Has the idea taken hold? Have homeowners, businesses and institutions begun in any real numbers to question the American ideal of a vast expanse of deep green, thick grass that goes on as if forever? Is anything happening?

Yes, said John Alexopolous, associate professor of landscape architecture at the University of Connecticut, who, when advising clients, suggests a lawn no larger than necessary for the client’s lifestyle. Having said that, he added, “I would say not as much as you would hope.”

“It’s kind of a quiet movement,” said Glenn D. Dreyer, director of the Connecticut College Arboretum in New London, which sponsors workshops each year on ways to reduce the size of lawns, which typically demand repeated infusions of chemical fertilizers, herbicides and water to remain lush.

“But as people think about it more, they realize maybe there are alternatives to all this chemical nonsense,” Dreyer said.

Scientists say these lawns come at considerable environmental cost, and for at least a decade there have been efforts to rein them in. Excess nitrogen washes from the lawns, contributing to algae problems in rivers and estuaries, for example, and lawn mowers contribute to air pollution.

Gordon Geballe, associate dean and a lecturer at the Yale School of Forestry and Environmental Studies, said he finds it paradoxical that people will hang a bird feeder in the same yard they bombard with pesticides that kill insects and plants the birds could feed on.

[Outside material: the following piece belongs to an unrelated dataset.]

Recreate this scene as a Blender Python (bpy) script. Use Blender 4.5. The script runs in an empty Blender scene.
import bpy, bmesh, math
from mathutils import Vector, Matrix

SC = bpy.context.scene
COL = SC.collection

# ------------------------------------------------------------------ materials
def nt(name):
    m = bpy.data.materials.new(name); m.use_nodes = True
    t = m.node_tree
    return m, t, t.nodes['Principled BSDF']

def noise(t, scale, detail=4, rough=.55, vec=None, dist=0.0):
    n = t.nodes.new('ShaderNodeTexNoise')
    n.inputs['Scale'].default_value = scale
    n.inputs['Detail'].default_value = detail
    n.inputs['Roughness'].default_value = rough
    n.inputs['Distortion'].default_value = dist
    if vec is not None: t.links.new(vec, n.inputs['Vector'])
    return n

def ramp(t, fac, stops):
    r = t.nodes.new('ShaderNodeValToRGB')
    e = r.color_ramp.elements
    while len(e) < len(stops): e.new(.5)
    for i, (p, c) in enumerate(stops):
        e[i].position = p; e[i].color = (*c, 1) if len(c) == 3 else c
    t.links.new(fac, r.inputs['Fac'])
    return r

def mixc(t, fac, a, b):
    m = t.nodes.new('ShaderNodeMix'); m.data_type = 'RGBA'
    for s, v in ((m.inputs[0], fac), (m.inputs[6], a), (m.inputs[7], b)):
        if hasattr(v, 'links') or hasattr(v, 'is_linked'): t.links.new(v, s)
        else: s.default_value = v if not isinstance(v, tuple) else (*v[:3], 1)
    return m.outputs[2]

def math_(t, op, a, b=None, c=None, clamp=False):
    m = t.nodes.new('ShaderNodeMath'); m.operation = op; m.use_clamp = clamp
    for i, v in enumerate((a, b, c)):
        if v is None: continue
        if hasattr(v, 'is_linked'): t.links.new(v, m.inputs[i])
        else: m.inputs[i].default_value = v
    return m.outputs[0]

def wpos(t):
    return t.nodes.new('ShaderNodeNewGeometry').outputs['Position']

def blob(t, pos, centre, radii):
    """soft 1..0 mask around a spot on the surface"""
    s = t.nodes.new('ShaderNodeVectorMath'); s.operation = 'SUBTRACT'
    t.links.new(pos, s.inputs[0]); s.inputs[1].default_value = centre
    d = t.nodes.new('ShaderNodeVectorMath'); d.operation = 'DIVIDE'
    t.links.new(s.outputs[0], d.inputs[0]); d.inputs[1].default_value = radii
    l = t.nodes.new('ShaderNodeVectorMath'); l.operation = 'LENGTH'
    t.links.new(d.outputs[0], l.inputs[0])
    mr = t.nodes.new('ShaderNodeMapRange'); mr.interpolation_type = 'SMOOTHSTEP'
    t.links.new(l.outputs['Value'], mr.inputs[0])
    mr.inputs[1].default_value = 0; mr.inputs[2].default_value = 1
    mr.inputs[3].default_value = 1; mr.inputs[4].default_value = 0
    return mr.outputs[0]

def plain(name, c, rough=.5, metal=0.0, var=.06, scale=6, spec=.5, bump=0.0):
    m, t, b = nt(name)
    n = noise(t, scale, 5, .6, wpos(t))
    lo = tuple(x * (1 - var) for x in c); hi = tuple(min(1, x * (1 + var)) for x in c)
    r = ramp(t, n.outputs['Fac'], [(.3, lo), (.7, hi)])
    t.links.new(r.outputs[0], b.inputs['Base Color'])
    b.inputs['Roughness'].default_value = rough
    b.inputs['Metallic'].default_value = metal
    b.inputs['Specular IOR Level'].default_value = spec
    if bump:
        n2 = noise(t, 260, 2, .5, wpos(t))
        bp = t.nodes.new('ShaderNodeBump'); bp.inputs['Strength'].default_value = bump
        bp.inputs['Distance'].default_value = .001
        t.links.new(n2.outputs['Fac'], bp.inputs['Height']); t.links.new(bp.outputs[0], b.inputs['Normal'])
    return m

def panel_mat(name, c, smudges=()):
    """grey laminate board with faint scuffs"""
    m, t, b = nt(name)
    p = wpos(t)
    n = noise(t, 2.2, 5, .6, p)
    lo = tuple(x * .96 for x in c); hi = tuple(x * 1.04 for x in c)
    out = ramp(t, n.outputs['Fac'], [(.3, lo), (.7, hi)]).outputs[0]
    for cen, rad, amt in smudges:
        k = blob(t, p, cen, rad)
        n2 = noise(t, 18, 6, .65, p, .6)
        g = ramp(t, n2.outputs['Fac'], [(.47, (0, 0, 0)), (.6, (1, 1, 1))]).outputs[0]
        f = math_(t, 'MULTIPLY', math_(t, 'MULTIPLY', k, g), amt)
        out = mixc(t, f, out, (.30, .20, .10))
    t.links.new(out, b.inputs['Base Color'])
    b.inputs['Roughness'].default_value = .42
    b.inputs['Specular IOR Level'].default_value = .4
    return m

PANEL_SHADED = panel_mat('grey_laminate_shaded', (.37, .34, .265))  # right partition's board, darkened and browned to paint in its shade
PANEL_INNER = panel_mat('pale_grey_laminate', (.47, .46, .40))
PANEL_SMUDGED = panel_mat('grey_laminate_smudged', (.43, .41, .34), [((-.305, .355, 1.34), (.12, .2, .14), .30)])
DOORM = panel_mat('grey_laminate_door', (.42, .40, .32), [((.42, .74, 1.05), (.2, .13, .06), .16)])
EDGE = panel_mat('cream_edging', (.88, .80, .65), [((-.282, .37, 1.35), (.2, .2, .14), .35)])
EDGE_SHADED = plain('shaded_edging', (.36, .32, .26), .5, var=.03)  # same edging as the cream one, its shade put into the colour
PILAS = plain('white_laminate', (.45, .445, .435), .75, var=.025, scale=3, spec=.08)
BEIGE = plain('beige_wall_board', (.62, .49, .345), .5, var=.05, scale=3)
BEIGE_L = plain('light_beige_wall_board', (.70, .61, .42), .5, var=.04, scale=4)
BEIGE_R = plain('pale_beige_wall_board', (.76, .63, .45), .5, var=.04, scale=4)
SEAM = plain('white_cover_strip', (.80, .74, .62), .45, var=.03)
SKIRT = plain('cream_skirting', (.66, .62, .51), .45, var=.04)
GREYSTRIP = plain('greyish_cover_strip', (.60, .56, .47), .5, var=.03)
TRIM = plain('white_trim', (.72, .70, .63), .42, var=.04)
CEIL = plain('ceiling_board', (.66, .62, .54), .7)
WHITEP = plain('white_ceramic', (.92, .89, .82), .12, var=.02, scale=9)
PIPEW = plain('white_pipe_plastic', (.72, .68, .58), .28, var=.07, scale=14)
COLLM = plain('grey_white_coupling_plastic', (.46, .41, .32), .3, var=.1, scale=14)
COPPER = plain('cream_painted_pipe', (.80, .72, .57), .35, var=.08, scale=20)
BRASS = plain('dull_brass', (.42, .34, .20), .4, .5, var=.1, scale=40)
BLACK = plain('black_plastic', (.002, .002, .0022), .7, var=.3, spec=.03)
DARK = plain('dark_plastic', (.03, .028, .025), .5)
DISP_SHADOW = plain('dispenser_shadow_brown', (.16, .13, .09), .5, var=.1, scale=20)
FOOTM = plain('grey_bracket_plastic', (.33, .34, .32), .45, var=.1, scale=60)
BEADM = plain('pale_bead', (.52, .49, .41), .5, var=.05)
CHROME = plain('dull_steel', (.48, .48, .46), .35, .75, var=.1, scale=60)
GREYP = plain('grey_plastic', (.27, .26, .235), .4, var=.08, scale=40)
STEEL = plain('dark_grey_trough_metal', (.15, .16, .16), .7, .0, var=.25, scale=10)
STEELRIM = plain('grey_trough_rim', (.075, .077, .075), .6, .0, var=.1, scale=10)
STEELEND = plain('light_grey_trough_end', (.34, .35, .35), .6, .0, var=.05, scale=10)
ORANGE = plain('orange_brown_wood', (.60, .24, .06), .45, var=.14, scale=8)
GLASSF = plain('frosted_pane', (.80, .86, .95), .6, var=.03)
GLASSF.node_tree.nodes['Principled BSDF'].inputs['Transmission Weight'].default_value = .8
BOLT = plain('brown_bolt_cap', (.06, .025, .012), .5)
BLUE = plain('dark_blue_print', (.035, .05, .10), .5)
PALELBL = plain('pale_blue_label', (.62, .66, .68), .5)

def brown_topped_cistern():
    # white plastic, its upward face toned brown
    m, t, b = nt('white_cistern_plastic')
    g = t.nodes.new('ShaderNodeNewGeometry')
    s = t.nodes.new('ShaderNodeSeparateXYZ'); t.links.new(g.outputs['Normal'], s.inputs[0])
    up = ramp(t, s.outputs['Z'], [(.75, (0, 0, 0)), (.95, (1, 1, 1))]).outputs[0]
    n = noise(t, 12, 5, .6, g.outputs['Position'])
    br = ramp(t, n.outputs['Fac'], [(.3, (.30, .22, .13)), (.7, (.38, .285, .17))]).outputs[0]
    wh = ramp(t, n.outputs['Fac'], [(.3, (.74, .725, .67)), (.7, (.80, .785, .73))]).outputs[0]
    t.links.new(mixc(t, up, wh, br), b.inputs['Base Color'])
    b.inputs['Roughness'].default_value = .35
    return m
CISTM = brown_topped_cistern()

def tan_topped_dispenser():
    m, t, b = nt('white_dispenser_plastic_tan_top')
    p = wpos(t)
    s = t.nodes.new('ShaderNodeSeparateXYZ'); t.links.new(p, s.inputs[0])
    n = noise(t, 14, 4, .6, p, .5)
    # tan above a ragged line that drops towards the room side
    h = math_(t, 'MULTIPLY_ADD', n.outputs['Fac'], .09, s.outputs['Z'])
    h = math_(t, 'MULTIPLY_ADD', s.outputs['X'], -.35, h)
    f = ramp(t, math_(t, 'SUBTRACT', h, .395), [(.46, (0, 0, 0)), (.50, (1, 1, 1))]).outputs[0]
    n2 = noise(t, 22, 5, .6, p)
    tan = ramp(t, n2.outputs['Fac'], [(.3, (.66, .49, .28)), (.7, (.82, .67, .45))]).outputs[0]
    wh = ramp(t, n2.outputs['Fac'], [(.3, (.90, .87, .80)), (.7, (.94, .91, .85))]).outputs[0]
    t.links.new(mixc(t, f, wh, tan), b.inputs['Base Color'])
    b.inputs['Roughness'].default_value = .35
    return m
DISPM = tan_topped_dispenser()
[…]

Things are changing, if slowly. Some towns, through their zoning, now insist that when subdivision land is cleared, stands of trees be left, which can help reduce lawn sizes once the houses are built. And many larger institutions, often motivated by the desire to keep labor costs down, have converted lawns that had to be mowed every week into meadows or minimal-care plantings. Public education efforts such as the Connecticut College workshops also have influenced public taste.

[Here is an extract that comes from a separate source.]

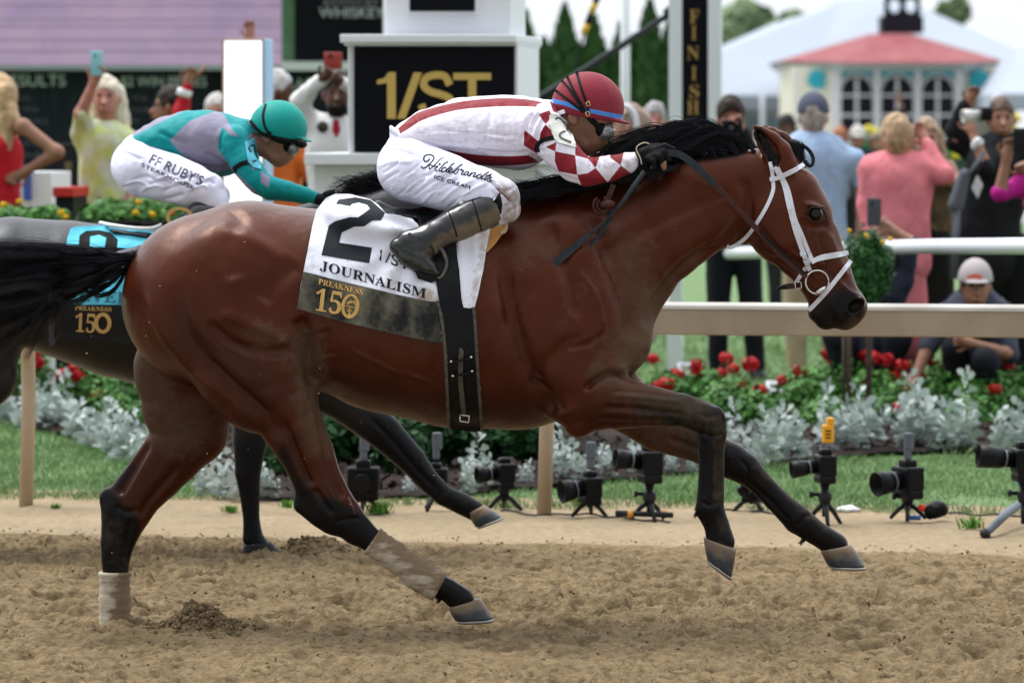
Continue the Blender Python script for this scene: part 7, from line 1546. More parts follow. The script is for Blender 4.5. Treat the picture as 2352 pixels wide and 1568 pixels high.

“There is a large and growing segment of the population that is interested in being more environmentally responsible in their own home landscape and in learning how to do that,” said Kristin Schwab, an associate professor of landscape architecture at UConn who, with another professor, taught a course last year titled “The Great American Lawn: Green Perfection or Environmental Affliction?”

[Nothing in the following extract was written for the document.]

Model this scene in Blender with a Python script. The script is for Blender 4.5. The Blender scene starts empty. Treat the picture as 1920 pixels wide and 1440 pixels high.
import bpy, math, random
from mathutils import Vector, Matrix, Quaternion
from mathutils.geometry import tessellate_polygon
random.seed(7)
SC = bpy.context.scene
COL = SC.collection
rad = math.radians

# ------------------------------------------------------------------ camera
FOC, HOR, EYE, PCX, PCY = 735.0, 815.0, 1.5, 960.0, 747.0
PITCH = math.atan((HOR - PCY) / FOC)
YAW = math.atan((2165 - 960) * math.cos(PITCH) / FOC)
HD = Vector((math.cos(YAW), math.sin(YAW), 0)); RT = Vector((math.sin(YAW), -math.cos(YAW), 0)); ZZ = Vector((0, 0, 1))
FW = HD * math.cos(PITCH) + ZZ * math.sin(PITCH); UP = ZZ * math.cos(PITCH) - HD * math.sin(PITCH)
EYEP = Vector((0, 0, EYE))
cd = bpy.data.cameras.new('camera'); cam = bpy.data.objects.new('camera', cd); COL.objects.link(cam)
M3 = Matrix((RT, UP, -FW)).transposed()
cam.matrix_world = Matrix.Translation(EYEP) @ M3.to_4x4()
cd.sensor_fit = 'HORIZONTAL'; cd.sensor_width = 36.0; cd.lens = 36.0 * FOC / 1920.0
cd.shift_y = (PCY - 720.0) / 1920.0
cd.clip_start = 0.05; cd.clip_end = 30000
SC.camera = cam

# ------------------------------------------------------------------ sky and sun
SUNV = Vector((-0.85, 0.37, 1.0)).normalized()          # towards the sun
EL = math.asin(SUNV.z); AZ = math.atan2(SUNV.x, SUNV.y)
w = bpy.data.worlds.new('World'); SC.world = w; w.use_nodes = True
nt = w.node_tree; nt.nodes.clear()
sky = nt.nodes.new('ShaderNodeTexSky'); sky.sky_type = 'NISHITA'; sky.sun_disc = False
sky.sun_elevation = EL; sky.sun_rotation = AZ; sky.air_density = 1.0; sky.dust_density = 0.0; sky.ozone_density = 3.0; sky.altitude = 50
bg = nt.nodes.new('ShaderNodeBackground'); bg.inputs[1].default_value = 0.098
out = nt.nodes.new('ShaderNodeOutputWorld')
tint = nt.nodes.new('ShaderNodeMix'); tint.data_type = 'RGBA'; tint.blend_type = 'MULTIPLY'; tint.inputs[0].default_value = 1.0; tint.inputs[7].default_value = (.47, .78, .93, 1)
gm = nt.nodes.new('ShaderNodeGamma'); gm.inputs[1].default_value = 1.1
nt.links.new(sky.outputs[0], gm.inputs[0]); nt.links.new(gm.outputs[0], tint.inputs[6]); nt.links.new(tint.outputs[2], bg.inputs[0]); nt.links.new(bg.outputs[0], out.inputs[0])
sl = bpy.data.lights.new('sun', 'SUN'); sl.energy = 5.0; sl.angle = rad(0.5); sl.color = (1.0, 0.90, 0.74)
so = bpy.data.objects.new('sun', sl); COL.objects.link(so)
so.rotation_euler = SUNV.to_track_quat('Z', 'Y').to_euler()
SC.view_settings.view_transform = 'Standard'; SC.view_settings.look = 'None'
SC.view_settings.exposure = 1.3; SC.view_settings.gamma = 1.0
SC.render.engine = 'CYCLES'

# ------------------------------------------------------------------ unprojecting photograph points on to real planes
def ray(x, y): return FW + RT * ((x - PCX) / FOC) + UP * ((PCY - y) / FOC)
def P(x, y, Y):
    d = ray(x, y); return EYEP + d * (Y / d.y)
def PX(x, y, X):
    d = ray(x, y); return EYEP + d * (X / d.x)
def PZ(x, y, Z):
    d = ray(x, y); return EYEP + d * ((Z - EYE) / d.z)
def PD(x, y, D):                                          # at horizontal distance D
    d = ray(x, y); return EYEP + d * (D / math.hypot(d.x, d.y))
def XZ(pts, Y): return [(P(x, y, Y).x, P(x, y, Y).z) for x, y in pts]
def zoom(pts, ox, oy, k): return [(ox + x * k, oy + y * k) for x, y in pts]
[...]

In Fairfield, Conn., landscaper Michael Nadeau’s Plantscapes, an organic landscaping company, converted 1,800 square feet of lawn into a rain garden in recent weeks.

“Most people think if they have land, it has to be lawn,” he said. But there are many options. At the Fairfield home, rainwater from drainage and roof gutters is directed into a low area that now is planted with plants that prefer periodic inundation. “It’s a neat way to allow rainfall to stay on the property, and it allows the use of plants you normally can’t use.” Gone is a big patch of lawn.

Ruth Parnall, a landscape architect in Conway, Mass., who does work in Connecticut, often gives public lectures on reducing the size of lawns, and her company, Learning by the Yard, specializes in naturalistic landscaping of schoolyards.

Through discussions with school officials, she determines what part of the landscape must be paved and what part has to be grass — for ballfields, for example. “Then everything else to me is up for grabs as far as not mowing,” she said. Some areas will become meadow, some woodland edge, some shrubs, some wildflower meadow. She emphasizes native plants, and her landscapes become adjunct classrooms.

Even today, Parnall said, in a typical new subdivision, a couple of acres are cleared and planted in grass, with some ubiquitous shrubs that have nothing to do with local ecosystems.

“So it begins to not look like Connecticut; it begins to look like any subdivision across the temperate U.S.,” she said. “It loses regional identity, which is important to me. You lose that regional identity that the native landscape provides.”

One problem is that people sometimes don’t know what to do if they have a massive lawn that has been intensively cared for. One solution is convert it to what Geballe calls a freedom lawn. You don’t fertilize it, or treat it with pesticides or water it. It won’t be as uniformly perfect as the intensely managed lawn, but it will be tough, and it will grow, he says. Allow parts of that big lawn to go to meadow, and even the amount of mowing is reduced.

Alternatives such as wildflower meadows or shrub and flower gardens are often used to reduce lawn sizes, though such changes do not necessarily mean less work or expense for a property owner.

“It doesn’t necessarily make your life easier; I think it does make your life more interesting,” Geballe said.

Even a meadow, for example, “takes some care, more than just planting it and walking away,” Alexopolous said. “I think that can discourage people a little bit.”

Still, Alexopolous said, one obvious benefit of a smaller lawn is that it means less mowing and, with planning, can mean less work overall. Alexopolous said many people with an acre or more of lawn to care for are “crying for help. They could easily reduce it by half and still have the most beautiful lawn.”

“Think about that. If you had one less hour a week mowing, think what you could do with that — sit down and relax,” he said.